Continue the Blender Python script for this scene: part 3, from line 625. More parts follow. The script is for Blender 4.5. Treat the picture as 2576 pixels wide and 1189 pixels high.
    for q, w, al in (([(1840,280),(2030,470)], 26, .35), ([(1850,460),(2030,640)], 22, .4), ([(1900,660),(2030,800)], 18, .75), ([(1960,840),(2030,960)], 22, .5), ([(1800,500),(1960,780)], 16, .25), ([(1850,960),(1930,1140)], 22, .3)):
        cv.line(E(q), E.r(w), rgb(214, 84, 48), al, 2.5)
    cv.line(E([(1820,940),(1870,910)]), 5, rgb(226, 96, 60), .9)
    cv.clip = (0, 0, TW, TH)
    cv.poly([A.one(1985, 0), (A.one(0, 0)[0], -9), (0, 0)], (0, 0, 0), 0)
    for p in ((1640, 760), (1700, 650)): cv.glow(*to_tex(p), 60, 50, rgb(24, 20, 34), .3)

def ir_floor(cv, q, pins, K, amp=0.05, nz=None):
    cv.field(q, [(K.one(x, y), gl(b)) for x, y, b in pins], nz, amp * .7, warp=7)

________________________

▶ [DIRECTION]: Every line above needs to be retyped exactly.

▶ [COMPLETE ANSWER]:
Continue the Blender Python script for this scene: part 3, from line 625. More parts follow. The script is for Blender 4.5. Treat the picture as 2576 pixels wide and 1189 pixels high.
    for q, w, al in (([(1840,280),(2030,470)], 26, .35), ([(1850,460),(2030,640)], 22, .4), ([(1900,660),(2030,800)], 18, .75), ([(1960,840),(2030,960)], 22, .5), ([(1800,500),(1960,780)], 16, .25), ([(1850,960),(1930,1140)], 22, .3)):
        cv.line(E(q), E.r(w), rgb(214, 84, 48), al, 2.5)
    cv.line(E([(1820,940),(1870,910)]), 5, rgb(226, 96, 60), .9)
    cv.clip = (0, 0, TW, TH)
    cv.poly([A.one(1985, 0), (A.one(0, 0)[0], -9), (0, 0)], (0, 0, 0), 0)
    for p in ((1640, 760), (1700, 650)): cv.glow(*to_tex(p), 60, 50, rgb(24, 20, 34), .3)

def ir_floor(cv, q, pins, K, amp=0.05, nz=None):
    cv.field(q, [(K.one(x, y), gl(b)) for x, y, b in pins], nz, amp * .7, warp=7)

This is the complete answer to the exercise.